_AIM_. Locate every line that holds the string "random" and copy it.

_DATA SHOWN_.

┄┄┄┄┄┄┄┄┄┄┄┄┄┄┄┄┄┄┄┄

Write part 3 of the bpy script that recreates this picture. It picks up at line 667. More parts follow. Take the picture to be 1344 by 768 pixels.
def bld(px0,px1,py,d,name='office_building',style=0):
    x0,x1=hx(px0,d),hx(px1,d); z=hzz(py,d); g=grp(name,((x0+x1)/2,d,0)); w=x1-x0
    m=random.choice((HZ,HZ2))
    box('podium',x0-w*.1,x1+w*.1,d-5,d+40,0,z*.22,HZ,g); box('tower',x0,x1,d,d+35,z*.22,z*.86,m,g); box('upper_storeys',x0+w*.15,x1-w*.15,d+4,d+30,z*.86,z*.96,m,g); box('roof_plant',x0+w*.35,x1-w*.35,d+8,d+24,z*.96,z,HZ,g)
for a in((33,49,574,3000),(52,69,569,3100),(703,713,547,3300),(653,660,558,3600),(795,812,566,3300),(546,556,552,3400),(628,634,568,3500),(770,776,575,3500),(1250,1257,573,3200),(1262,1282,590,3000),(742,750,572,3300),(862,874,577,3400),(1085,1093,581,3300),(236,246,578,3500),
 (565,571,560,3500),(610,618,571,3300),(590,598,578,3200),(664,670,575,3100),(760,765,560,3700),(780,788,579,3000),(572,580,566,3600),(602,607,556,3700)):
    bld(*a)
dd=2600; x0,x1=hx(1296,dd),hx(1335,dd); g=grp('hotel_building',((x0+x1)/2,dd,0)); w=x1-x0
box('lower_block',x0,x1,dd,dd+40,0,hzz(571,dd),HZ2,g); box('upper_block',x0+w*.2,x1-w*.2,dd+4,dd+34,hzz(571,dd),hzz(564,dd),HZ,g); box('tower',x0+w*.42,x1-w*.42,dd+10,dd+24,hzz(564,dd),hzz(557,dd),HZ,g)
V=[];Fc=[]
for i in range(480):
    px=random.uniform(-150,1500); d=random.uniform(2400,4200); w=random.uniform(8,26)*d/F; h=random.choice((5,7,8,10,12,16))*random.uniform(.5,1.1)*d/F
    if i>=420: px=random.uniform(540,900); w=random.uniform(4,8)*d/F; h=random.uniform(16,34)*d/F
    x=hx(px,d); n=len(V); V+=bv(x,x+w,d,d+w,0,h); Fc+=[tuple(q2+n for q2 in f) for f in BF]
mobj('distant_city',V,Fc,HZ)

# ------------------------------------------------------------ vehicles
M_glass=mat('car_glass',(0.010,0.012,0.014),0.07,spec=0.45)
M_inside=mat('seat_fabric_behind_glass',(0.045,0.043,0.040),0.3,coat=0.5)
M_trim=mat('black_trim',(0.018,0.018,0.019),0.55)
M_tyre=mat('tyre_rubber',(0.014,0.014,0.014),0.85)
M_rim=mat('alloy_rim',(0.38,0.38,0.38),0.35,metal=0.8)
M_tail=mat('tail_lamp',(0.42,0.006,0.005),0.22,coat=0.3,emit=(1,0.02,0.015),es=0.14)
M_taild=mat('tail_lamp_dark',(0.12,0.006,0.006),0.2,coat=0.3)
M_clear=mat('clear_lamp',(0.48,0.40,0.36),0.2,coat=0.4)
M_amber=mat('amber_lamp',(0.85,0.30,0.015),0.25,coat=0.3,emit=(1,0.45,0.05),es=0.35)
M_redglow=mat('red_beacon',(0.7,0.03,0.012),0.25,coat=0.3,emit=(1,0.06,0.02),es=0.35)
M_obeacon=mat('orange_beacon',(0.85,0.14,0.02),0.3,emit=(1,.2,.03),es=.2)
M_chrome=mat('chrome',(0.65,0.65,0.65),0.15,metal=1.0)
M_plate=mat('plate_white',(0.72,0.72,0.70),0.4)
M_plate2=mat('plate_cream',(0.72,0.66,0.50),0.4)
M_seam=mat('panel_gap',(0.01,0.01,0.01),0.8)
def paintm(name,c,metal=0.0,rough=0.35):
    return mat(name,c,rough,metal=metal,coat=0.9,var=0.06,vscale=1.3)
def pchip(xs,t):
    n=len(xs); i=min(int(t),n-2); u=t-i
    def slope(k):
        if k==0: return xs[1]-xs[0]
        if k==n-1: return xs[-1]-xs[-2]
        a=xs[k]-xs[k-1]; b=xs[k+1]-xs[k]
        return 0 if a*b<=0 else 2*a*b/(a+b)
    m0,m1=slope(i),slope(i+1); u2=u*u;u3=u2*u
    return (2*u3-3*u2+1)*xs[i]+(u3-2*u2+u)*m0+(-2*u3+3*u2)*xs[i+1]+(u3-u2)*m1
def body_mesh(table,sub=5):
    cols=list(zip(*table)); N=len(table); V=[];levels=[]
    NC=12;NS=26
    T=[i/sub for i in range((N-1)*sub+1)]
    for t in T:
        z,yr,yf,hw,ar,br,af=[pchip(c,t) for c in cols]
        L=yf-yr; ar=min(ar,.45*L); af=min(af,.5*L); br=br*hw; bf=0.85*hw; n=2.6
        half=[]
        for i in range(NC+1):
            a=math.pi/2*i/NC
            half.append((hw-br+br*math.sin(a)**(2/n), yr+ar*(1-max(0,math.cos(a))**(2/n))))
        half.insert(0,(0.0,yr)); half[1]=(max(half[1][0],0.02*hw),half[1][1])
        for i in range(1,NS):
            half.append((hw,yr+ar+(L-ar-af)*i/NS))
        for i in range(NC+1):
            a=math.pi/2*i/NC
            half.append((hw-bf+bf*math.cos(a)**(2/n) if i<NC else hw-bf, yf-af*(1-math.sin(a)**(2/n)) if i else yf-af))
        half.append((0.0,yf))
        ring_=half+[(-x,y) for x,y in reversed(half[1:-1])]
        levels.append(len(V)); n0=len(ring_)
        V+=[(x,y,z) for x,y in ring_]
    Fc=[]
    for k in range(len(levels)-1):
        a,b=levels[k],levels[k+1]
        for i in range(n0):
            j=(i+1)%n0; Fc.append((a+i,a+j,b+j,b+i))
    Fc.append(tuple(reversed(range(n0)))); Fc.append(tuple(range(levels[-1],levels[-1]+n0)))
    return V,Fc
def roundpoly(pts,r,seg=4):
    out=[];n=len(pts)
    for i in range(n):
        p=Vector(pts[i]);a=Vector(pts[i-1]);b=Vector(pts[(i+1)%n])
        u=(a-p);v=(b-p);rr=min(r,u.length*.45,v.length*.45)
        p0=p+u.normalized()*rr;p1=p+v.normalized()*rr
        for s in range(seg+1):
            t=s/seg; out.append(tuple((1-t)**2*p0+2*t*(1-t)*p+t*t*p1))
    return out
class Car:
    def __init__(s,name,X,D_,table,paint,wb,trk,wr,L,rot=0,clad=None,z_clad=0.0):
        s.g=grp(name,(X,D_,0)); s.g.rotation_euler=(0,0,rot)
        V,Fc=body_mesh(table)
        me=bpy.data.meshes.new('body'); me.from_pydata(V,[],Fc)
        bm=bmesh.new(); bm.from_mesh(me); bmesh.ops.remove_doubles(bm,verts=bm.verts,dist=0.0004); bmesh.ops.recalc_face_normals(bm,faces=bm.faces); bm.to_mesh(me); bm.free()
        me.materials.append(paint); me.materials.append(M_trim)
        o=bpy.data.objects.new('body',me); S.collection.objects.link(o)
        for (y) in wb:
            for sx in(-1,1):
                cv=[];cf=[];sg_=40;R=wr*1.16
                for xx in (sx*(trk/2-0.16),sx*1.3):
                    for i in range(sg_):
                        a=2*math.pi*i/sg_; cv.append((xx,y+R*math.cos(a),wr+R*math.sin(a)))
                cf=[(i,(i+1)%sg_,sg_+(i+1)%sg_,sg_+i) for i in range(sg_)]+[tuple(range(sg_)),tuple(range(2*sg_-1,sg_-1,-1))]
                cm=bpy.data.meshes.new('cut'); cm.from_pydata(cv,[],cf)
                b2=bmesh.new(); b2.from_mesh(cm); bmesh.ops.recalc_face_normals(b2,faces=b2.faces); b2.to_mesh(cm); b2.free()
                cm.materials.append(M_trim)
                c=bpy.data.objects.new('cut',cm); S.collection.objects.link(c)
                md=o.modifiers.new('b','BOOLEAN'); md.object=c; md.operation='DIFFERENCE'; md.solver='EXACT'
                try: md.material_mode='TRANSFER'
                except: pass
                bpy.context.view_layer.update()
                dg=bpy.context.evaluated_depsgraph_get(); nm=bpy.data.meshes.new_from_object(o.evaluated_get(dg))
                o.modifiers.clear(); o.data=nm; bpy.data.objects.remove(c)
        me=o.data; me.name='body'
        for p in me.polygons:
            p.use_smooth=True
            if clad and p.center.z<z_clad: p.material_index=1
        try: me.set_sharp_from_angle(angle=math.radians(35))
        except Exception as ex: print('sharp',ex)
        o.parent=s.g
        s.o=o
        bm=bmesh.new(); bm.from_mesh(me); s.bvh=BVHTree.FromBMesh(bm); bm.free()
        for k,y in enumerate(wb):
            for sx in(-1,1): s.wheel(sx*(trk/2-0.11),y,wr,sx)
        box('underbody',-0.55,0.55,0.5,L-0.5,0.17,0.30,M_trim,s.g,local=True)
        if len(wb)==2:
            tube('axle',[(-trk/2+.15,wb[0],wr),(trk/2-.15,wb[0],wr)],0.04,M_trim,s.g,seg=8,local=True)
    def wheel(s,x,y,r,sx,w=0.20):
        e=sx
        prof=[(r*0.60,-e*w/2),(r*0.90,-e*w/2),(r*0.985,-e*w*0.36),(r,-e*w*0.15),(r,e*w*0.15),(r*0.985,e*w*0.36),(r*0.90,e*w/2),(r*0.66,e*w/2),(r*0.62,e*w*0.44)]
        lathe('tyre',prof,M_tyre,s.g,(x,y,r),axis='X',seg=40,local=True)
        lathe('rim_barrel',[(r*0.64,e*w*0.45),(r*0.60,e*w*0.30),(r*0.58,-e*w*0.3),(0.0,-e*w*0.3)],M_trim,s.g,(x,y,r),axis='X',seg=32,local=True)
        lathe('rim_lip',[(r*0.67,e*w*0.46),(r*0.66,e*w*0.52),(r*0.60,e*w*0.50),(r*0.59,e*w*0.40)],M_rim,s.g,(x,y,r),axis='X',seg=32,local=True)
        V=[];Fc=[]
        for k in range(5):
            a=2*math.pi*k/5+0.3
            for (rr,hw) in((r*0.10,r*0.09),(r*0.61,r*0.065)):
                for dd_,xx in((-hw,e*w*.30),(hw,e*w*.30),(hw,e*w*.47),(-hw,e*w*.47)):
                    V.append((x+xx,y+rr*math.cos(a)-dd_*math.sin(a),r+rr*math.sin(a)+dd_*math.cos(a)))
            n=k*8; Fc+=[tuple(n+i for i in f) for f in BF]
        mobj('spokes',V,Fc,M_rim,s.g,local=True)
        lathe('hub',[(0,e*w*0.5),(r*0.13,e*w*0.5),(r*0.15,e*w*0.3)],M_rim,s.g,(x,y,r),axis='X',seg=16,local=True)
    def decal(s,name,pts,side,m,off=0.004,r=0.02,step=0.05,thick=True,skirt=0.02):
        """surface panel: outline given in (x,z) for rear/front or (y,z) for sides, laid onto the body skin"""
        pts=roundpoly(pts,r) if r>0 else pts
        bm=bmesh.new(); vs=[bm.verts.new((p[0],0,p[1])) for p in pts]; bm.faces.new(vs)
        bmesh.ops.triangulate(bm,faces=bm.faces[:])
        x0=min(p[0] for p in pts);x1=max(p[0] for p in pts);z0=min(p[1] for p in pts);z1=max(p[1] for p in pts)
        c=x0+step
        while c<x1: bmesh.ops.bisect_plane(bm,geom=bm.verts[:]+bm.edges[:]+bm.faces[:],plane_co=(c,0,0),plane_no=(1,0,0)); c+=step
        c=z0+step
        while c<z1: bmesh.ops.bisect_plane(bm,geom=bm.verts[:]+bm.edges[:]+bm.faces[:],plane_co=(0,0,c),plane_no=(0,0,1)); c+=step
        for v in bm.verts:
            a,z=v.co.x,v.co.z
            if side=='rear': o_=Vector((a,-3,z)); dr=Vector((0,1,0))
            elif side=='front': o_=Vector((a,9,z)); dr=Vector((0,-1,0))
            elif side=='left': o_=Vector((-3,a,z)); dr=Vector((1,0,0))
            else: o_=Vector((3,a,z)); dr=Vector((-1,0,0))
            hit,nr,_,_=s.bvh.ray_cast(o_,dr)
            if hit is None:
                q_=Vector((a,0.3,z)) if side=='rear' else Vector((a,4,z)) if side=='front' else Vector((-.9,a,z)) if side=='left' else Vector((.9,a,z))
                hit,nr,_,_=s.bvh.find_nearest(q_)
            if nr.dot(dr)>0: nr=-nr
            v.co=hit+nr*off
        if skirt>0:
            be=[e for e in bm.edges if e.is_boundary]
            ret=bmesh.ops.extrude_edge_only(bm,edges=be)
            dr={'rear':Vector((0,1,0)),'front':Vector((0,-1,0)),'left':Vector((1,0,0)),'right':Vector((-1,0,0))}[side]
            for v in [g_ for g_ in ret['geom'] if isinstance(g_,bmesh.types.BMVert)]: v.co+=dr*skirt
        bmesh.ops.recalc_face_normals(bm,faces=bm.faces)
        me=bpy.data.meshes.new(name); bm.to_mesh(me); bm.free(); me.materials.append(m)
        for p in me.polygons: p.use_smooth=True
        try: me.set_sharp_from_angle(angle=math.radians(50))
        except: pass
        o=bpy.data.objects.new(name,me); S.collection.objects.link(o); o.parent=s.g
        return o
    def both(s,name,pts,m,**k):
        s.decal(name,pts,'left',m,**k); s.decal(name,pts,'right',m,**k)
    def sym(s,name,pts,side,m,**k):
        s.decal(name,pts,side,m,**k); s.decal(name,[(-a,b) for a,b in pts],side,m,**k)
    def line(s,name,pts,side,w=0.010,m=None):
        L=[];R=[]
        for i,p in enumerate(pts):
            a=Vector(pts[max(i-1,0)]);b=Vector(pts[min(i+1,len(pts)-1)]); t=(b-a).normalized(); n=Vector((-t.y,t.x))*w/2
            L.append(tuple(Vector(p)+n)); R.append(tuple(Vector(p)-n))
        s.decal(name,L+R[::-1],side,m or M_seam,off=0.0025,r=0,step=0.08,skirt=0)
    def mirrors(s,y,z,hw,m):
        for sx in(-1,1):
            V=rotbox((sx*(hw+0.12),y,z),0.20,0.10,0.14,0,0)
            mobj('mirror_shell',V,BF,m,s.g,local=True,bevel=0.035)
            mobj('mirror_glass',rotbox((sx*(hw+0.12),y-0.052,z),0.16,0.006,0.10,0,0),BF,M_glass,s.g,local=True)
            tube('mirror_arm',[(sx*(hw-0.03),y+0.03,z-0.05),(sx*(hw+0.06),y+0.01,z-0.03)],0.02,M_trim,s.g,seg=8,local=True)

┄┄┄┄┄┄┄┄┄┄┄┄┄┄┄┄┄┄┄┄

_ANSWER FOR THIS EXERCISE_.
    m=random.choice((HZ,HZ2))
    px=random.uniform(-150,1500); d=random.uniform(2400,4200); w=random.uniform(8,26)*d/F; h=random.choice((5,7,8,10,12,16))*random.uniform(.5,1.1)*d/F
    if i>=420: px=random.uniform(540,900); w=random.uniform(4,8)*d/F; h=random.uniform(16,34)*d/F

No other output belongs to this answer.